Scenes as source code:
========================
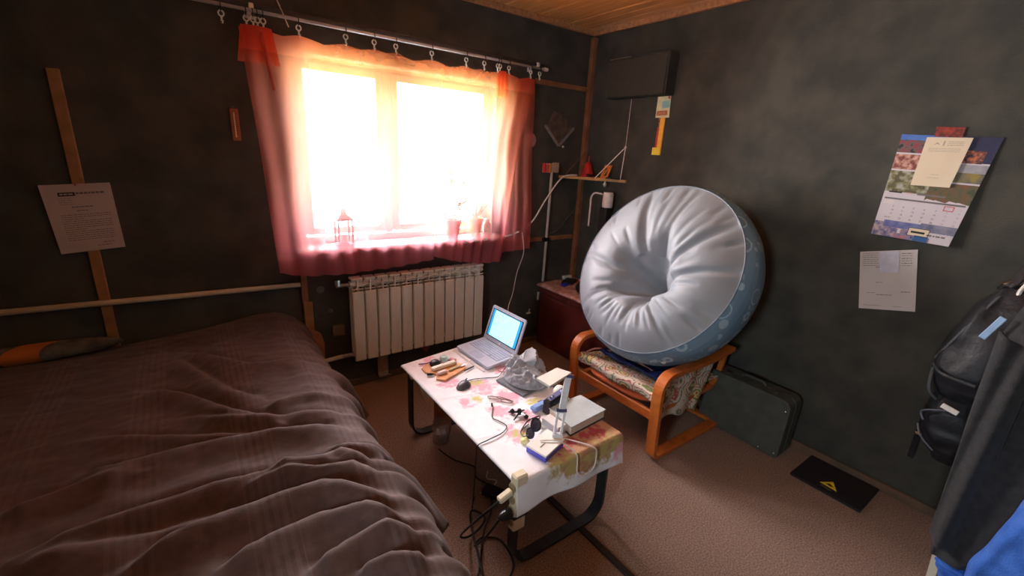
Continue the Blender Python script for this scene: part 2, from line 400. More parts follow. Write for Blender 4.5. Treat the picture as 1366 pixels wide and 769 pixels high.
cu = thing('sheer_curtain', 'wide left sheer red and orange curtain covering most of the window', 'curtain', (-1.95, -.12, .85))
o = curtain((-2.425, -1.35), (-2.365, -1.452), [(-2.4, .885), (-2.3, .86), (-2.237, .843), (-2.0, .83), (-1.75, .838), (-1.6, .85), (-1.452, .868)], 9, .011, -.12, 0, att).build('panel', M_cur, cu, smooth=True)
cu2 = thing('sheer_curtain', 'narrower right sheer curtain with dense red outer edge', 'curtain', (-1.0, -.12, .85))
curtain((-1.36, -.64), (-1.445, -.90), [(-1.45, .885), (-1.3, .84), (-1.1, .80), (-.98, .797), (-.93, .80), (-.90, .83)], 7, .012, -.118, 2, att).build('panel', M_cur, cu2, smooth=True)
curtain((-.86, -.635), (-.90, -.625), [(-.9, .86), (-.625, .868)], 3, .008, -.09, 4, att).build('outer_panel', M_cur, cu2, smooth=True)
# gathered red bunches at the ends
def gather(x, par, s=1):
    def f(u, v):
        r = (.05+.02*v)*s; a = 2*pi*u
        return Vector((x + r*cos(a)*(1+.15*sin(5*a)), -.12 + .018*sin(a)*(1+.3*sin(7*a)), 2.075 - .16*v))
    B().grid(f, 40, 8, True).build('gathered_heading', M_cur, par, smooth=True)
gather(-2.35, cu, 1.2); gather(-.93, cu2, .55)
b = B(); b.tube([(-2.335, -.14, 2.05), (-2.325, -.145, 1.98), (-2.315, -.14, 1.9), (-2.30, -.135, 1.80)], .007, 6, smooth_path=5); b.build('tie_cord', mat('red_cord', (190, 74, 60), .8), cu)
tag(B().tube([(-2.205, -.11, 2.10), (-2.225, -.10, 2.16), (-2.27, -.06, 2.3), (-2.31, -.03, 2.45)], .003, 6).build('hanging_string', M_wcable), 'thin string slanting from ceiling to the curtain rail', 'string')
# ------------------------------------------------------------------ sill things
la = thing('lantern', 'small candle lantern standing on the left of the window sill', 'lantern', (-1.985, -.06, .976))
M_lan = mat('dull_copper', (150, 96, 84), .5, (170, 112, 96), 20)
lx, ly, lz = -1.985, -.06, .976
b = B(); b.box((lx, ly, lz+.008), (.095, .095, .016), None, .003); b.build('base', M_lan, la)
for sx in (-1, 1):
    for sy in (-1, 1): B().box((lx+sx*.04, ly+sy*.04, lz+.085), (.009, .009, .14)).build('post', M_lan, la)
b = B(); b.lathe([(.066, .155), (.066, .165), (.03, .19), (.022, .2), (.022, .225), (.001, .228)], (lx, ly, lz), 4, (0, 0, pi/4)); b.build('roof', M_lan, la)
b = B(); b.tube([(lx-.02, ly, lz+.22), (lx-.016, ly, lz+.25), (lx+.016, ly, lz+.25), (lx+.02, ly, lz+.22)], .003, 6, smooth_path=4); b.build('ring_handle', M_lan, la)
b = B(); b.lathe([(.022, .016), (.022, .07), (.002, .074)], (lx, ly, lz), 14); b.build('candle', M_white, la)
M_cglass = mat('clear_glass', (240, 240, 240), .05, spec=.9, alpha=.22)
for x, y, r, h, lb in ((-2.14, -.06, .045, .035, 'small clear glass dish on the sill far left of the lantern'), (-2.08, -.095, .04, .02, 'flat shallow clear glass dish just left of the lantern'), (-1.885, -.06, .042, .045, 'small clear glass bowl on the sill right of the lantern')):
    tag(B().lathe([(r*.55, 0), (r*.9, h*.6), (r, h), (r*.93, h), (r*.8, h*.55), (r*.45, .005)], (x, y, .9765), 18).build('glass_dish', M_cglass, smooth=True), lb, 'dish')
M_pot = mat('terracotta', (206, 128, 100), .7, (218, 142, 112), 20); M_leaf = mat('green_leaf', (70, 104, 40), .5, (100, 134, 56), 15); M_stem = mat('brown_stem', (140, 110, 70), .7)
def pot(cx, cy, r, h, par, m=M_pot):
    B().lathe([(r*.68, 0), (r*.93, h*.78), (r*1.05, h*.78), (r*1.08, h), (r*.95, h), (r*.9, h*.85), (.002, h*.84)], (cx, cy, .9765), 20).build('pot', m, par, smooth=False)
def leaf(b, p, d, L_, w):
    d = Vector(d).normalized(); s = d.cross(Vector((0, 0, 1))); s = s.normalized() if s.length > .05 else Vector((1, 0, 0)); p = Vector(p); n = s.cross(d)
    vs = [p, p+d*L_*.35+s*w+n*.004, p+d*L_*.75+s*w*.7, p+d*L_-n*.01, p+d*L_*.75-s*w*.7, p+d*L_*.35-s*w+n*.004, p+d*L_*.5-n*.006]
    b.add(vs, [(0,6,1),(1,6,2),(2,6,3),(3,6,4),(4,6,5),(5,6,0)])
pt = thing('potted_plant', 'tall leafy potted plant in the right half of the window sill', 'plant', (-1.25, -.06, .976))
pot(-1.25, -.06, .056, .13, pt)
b = B(); b.tube([(-1.25, -.06, 1.08), (-1.245, -.06, 1.2), (-1.26, -.05, 1.30), (-1.265, -.055, 1.39)], .006, 6, smooth_path=4); b.tube([(-1.246, -.06, 1.16), (-1.20, -.055, 1.23), (-1.17, -.05, 1.25)], .004, 5); b.tube([(-1.246, -.06, 1.18), (-1.30, -.055, 1.26), (-1.36, -.05, 1.31)], .004, 5); b.build('stem', M_stem, pt)
R_ = random.Random(3)
for k in range(46):
    z = R_.uniform(1.14, 1.42); sp = .02+.05*abs(sin((z-1.1)*9)); a = R_.uniform(0, 2*pi)
    p = (-1.255+sp*cos(a)*.7, -.058+sp*sin(a)*.35, z)
    bb = B(); leaf(bb, p, (cos(a), sin(a)*.4, R_.uniform(-.2, .6)), R_.uniform(.045, .075), R_.uniform(.016, .026)); bb.build('leaf', M_leaf, pt)
for p in ((-1.36, -.05, 1.31), (-1.34, -.05, 1.19), (-1.16, -.05, 1.2), (-1.17, -.05, 1.25)):
    bb = B(); leaf(bb, p, (random.uniform(-1, 1), .1, .4), .05, .02); bb.build('leaf', M_leaf, pt)
pt = thing('potted_plant', 'small yellowish potted plant right of the tall plant, behind the curtain fold', 'plant', (-1.06, -.05, .976))
pot(-1.06, -.05, .05, .13, pt, mat('yellow_pot', (226, 176, 90), .6, (236, 188, 104), 20))
for k in range(10):
    a = k*.63; bb = B(); leaf(bb, (-1.06, -.05, 1.09), (cos(a)*.8, sin(a)*.3, 1.0), R_.uniform(.08, .16), .012); bb.build('leaf', M_leaf, pt)
pt = thing('glass_jar', 'pale jar at the right end of the sill behind the curtain', 'jar', (-.97, -.06, .976))
B().lathe([(.024, 0), (.03, .01), (.03, .08), (.02, .1), (.02, .12)], (-.97, -.06, .9765), 16).build('jar_body', M_clear, pt, smooth=True)

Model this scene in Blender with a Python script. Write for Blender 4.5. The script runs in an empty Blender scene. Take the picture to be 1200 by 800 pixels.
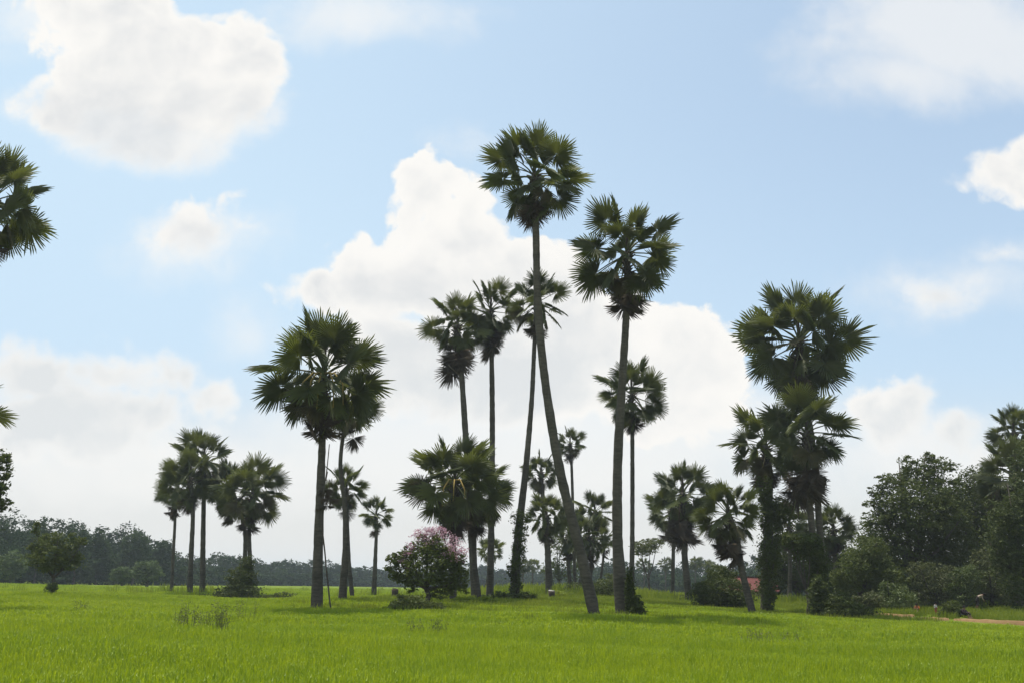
import bpy, math, random
import numpy as np
from mathutils import Vector, Matrix

R = math.radians
rnd = random.Random(11)
rng = np.random.default_rng(11)
scene = bpy.context.scene
COL = scene.collection

# ------------------------------------------------------------------ camera
F = 1291.0                      # focal length in pixels of a 1200 wide picture
EYE = 1.7                       # eye height above the rice tips (z = 0 there)
ROLL = R(1.3)
PITCH = math.atan(284.8 * math.cos(ROLL) / F)
fw = Vector((0, math.cos(PITCH), math.sin(PITCH)))
r0 = Vector((1, 0, 0)); u0 = r0.cross(fw)
rt = r0 * math.cos(ROLL) + u0 * math.sin(ROLL)
up = -r0 * math.sin(ROLL) + u0 * math.cos(ROLL)
CAM = Vector((0, 0, EYE))
cd = bpy.data.cameras.new("camera"); cam = bpy.data.objects.new("camera", cd); COL.objects.link(cam)
cd.sensor_width = 36; cd.lens = 36 * F / 1200; cd.clip_start = .1; cd.clip_end = 9000
cam.matrix_world = Matrix(((rt.x, up.x, -fw.x, CAM.x), (rt.y, up.y, -fw.y, CAM.y), (rt.z, up.z, -fw.z, CAM.z), (0, 0, 0, 1)))
scene.camera = cam

def ray(px, py):
    return fw + rt * ((px - 600) / F) - up * ((py - 400) / F)
def at(px, py, D):
    d = ray(px, py); return CAM + d * (D / d.y)
def m_per_px(D):
    return D / F / math.cos(PITCH)

# ------------------------------------------------------------------ mesh helpers
def mesh_np(name, V, Q=None, T=None, mats=(), midx=None, smooth=False):
    V = np.asarray(V, dtype=np.float32).reshape(-1, 3)
    Q = np.zeros((0, 4), np.int32) if Q is None else np.asarray(Q, np.int32).reshape(-1, 4)
    T = np.zeros((0, 3), np.int32) if T is None else np.asarray(T, np.int32).reshape(-1, 3)
    me = bpy.data.meshes.new(name)
    me.vertices.add(len(V)); me.vertices.foreach_set("co", V.ravel())
    me.loops.add(len(Q) * 4 + len(T) * 3)
    me.loops.foreach_set("vertex_index", np.concatenate([Q.ravel(), T.ravel()]))
    me.polygons.add(len(Q) + len(T))
    st = np.concatenate([np.arange(len(Q)) * 4, len(Q) * 4 + np.arange(len(T)) * 3]).astype(np.int32)
    me.polygons.foreach_set("loop_start", st)
    for m in mats: me.materials.append(m)
    if midx is not None: me.polygons.foreach_set("material_index", np.asarray(midx, np.int32))
    me.polygons.foreach_set("use_smooth", np.full(len(Q) + len(T), smooth))
    me.update(calc_edges=True); me.validate()
    return me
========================
:: What you are asked to do ::
Scan the material above for the string "with" and return the lines that hold it.

:: Response ::
cu2 = thing('sheer_curtain', 'narrower right sheer curtain with dense red outer edge', 'curtain', (-1.0, -.12, .85))
Model this scene in Blender with a Python script. Write for Blender 4.5. The script runs in an empty Blender scene. Take the picture to be 1200 by 800 pixels.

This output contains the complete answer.